I didn't lecture all day, but explained a lesson and then they worked alone, in pairs, or small groups. I moved around the room or sat with one student or a group and allowed the rest to talk with, help, or to be helped. The classroom wasn't quiet, but they were usually productively engaged. (No system works perfectly all the time.)

Because they had real personal control (negotiation meant I shared power), they had less need to act in antisocial ways towards others, the educational process -- or me. Because of my daily inclusion of arts and social science, each had areas where he could excel or at least express what interested him. Because they were physically and emotionally safe and had increased freedom to grow in many ways, their natural curiosity was awakened and they wanted to learn new things. They became more flexible in thinking and action.

I call this the self-sustaining classroom, because I could leave the room and they could run it without me. The focus wasn't me, but what they were learning in cooperation with others -- or alone. It meant I could discuss very controversial topics and they began to realize they could challenge what is and find new solutions. This is what should be happening (and does in many classrooms) and develops the kind of students who are independent, self-motivating, and can accept responsibility for their actions.

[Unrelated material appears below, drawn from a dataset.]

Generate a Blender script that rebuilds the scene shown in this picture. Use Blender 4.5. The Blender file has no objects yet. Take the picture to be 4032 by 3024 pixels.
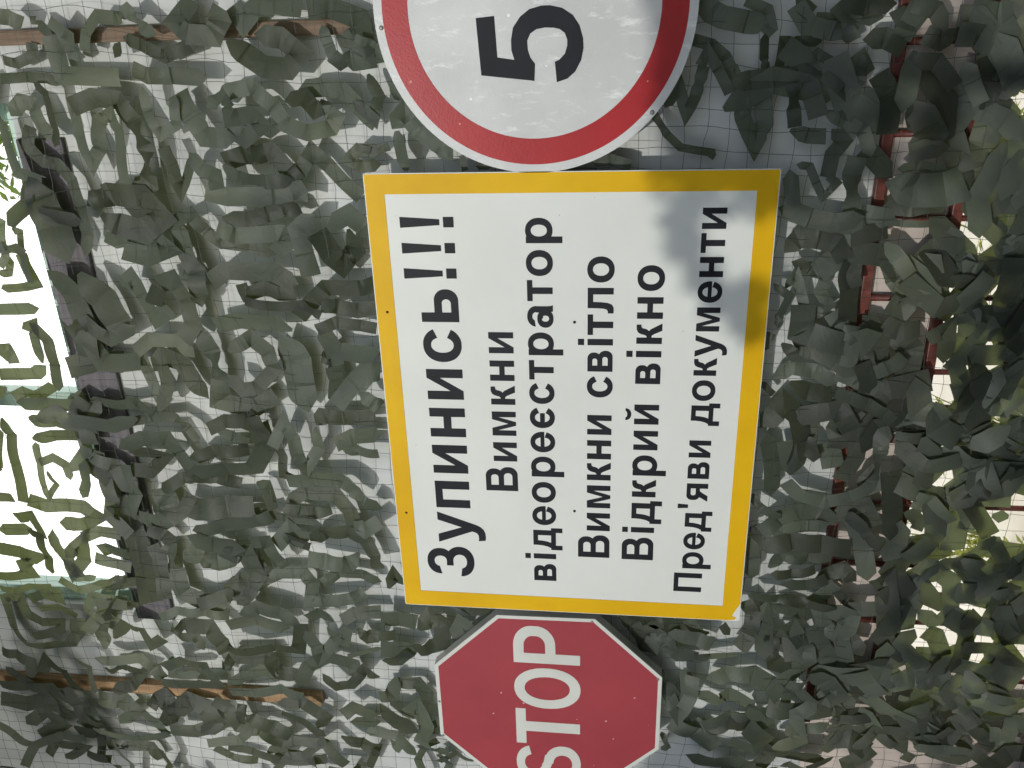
import bpy, bmesh, math, random
from mathutils import Vector, Matrix, noise

# ------------------------------------------------------------------ camera, sky, sun, exposure
scene = bpy.context.scene
COL = scene.collection
cam_data = bpy.data.cameras.new("camera")
cam_data.sensor_fit = 'HORIZONTAL'
cam_data.sensor_width = 36.0
cam_data.lens = 29.734
cam_data.clip_start = 0.02
cam_data.clip_end = 3000
cam = bpy.data.objects.new("camera", cam_data)
COL.objects.link(cam)
X_AXIS = Vector((-0.0315, 0.1190, -0.9924)).normalized()     # the phone was held on its side: image right is down
Z_AXIS = Vector((0.3965, -0.9100, -0.1217)).normalized()
Y_AXIS = Z_AXIS.cross(X_AXIS).normalized()
X_AXIS = Y_AXIS.cross(Z_AXIS)
M = Matrix((X_AXIS, Y_AXIS, Z_AXIS)).transposed().to_4x4()
M.translation = Vector((0.9397, -1.9534, 1.4983))
cam.matrix_world = M
scene.camera = cam

SUN_DIR = Vector((0.17, 1.0, -0.44)).normalized()             # direction the light travels
sun_data = bpy.data.lights.new("sun", 'SUN')
sun_data.energy = 0.72
sun_data.angle = math.radians(1.0)
sun_data.color = (1.0, 0.97, 0.90)
sun = bpy.data.objects.new("sun", sun_data)
COL.objects.link(sun)
sun.rotation_euler = SUN_DIR.to_track_quat('-Z', 'Y').to_euler()
sun.location = (-2, -9, 8)

world = bpy.data.worlds.new("World")
scene.world = world
world.use_nodes = True
wn = world.node_tree
wn.nodes.clear()
sky = wn.nodes.new('ShaderNodeTexSky')
sky.sky_type = 'NISHITA'
sky.sun_disc = False
to_sun = -SUN_DIR
sky.sun_elevation = math.asin(to_sun.z)
sky.sun_rotation = math.atan2(to_sun.x, to_sun.y)
sky.air_density = 0.8
sky.dust_density = 0.4
sky.ozone_density = 1.3
# added cloud: bright bank behind the wall whitens the openings, thinner veils elsewhere
def wnode(t, **kw):
    n = wn.nodes.new(t)
    for k, v in kw.items():
        if k in n.inputs: n.inputs[k].default_value = v
        else: setattr(n, k, v)
    return n
tc = wnode('ShaderNodeTexCoord')
nz = wnode('ShaderNodeTexNoise', Scale=2.2, Detail=6.0, Roughness=0.6)
wn.links.new(tc.outputs['Generated'], nz.inputs['Vector'])
sep = wnode('ShaderNodeSeparateXYZ')
wn.links.new(tc.outputs['Generated'], sep.inputs[0])
sid = wnode('ShaderNodeMapRange'); sid.inputs['From Min'].default_value = -0.35; sid.inputs['From Max'].default_value = 0.45
wn.links.new(sep.outputs['Y'], sid.inputs['Value'])
nzr = wnode('ShaderNodeMapRange'); nzr.inputs['From Min'].default_value = 0.35; nzr.inputs['From Max'].default_value = 0.65
nzr.inputs['To Min'].default_value = -0.25; nzr.inputs['To Max'].default_value = 0.25
wn.links.new(nz.outputs['Fac'], nzr.inputs['Value'])
add = wnode('ShaderNodeMath', operation='ADD', use_clamp=True)
wn.links.new(sid.outputs[0], add.inputs[0]); wn.links.new(nzr.outputs[0], add.inputs[1])
bg = wn.nodes.new('ShaderNodeBackground')
bg.inputs['Strength'].default_value = 0.07
cl = wn.nodes.new('ShaderNodeBackground')
cl.inputs['Color'].default_value = (1.0, 0.99, 0.97, 1)
cl.inputs['Strength'].default_value = 0.95
mixw = wn.nodes.new('ShaderNodeMixShader')
wo = wn.nodes.new('ShaderNodeOutputWorld')
wn.links.new(sky.outputs[0], bg.inputs[0])
wn.links.new(add.outputs[0], mixw.inputs[0])
wn.links.new(bg.outputs[0], mixw.inputs[1]); wn.links.new(cl.outputs[0], mixw.inputs[2])
wn.links.new(mixw.outputs[0], wo.inputs[0])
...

The portfolio is then an accurate measure of their growth for that year. The ongoing testing done by the teacher gives the daily or weekly data to modify his teaching to fit the real needs of the individual or class. He shares this with the student and class so they work together for improvement. This is the educational use of tests and it would be open to the student, teacher, parent, and principal in an ongoing evaluation of student and teacher progress. Importantly to all those who are concerned about excessive federal and state control, this takes a giant step towards local control!

This is a fair, reasonable, and nonpolitical use of tests that assesses what should be taught and evaluated in any class. I've done variations of this in four large districts since 1962. Others are doing their conceptions of it throughout the country. This is the method and paradigm that will produce the kind of students that will keep us from losing our place as the most creative and productive country.